History of global climate change
NASA conducts a program of breakthrough research on climate science, enhancing the ability of the international scientific community to advance global integrated Earth system science using space-based observations.
The agency's research encompasses solar activity, sea level rise, the temperature of the atmosphere and the oceans, the state of the ozone layer, air pollution, and changes in sea ice and land ice. NASA scientists regularly appear in the mainstream press as climate experts. So how did the space agency end up taking such a big role in climate science?
When NASA was first created by the National Aeronautics and Space Act of 1958, it was given the role of developing technology for “space observations, ” but it wasn’t given a role in Earth science. The agency’s leaders embedded the technology effort in an Earth Observations program centered at the new Goddard Space Flight Center in Greenbelt, Maryland, in the U.S.. It was an “Applications” program, in NASA-speak. Other agencies of the federal government were responsible for carrying out Earth science research: the Weather Bureau (now the National Oceanic and Atmospheric Administration or NOAA) and the U.S. Geological Survey (USGS). The Applications program signed cooperative agreements with these other agencies that obligated NASA to develop observational technology while NOAA and the USGS carried out the scientific research. The Nimbus series of experimental weather satellites and the Landsat series of land resources satellites were the result of the Applications program.
This Applications model of cross-agency research failed during the 1970s, though, due to the bad economy and an extended period of high inflation. Congress responded by cutting the budgets of all three agencies, leaving NOAA and the USGS unable to fund their part of the arrangement and putting pressure on NASA, too. At the same time, congressional leaders wanted to see NASA doing more research toward “national needs.” These needs included things like energy efficiency, pollution, ozone depletion and climate change. In 1976, Congress revised the Space Act to give NASA authority to carry out stratospheric ozone research, formalizing the agency’s movement into the Earth sciences.
NASA’s planetary program had a lot to do with scientific and congressional interest in expanding the agency’s role in Earth science. The Jet Propulsion Laboratory, NASA's lead center for planetary science, sent Mariner series probes to Venus and Mars. Astronomers considered these to be the "Earth-like" planets in the solar system, most likely to have surface conditions able to support life.
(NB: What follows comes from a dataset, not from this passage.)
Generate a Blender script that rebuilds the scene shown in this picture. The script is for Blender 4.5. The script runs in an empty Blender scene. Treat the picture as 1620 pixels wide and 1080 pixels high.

But that's not what they found. Venus had been roasted by a super-charged greenhouse effect. In contrast to Earth, Venus had about 300 times more carbon dioxide in its atmosphere, no significant water vapor and a surface temperature hotter than molten lead. Mars, on the other hand, had an atmospheric pressure about 1 percent of that of planet Earth and temperatures far below freezing. Pictures showed no surface water - it would have been frozen anyway - but they also seemed to show that it once had liquid water.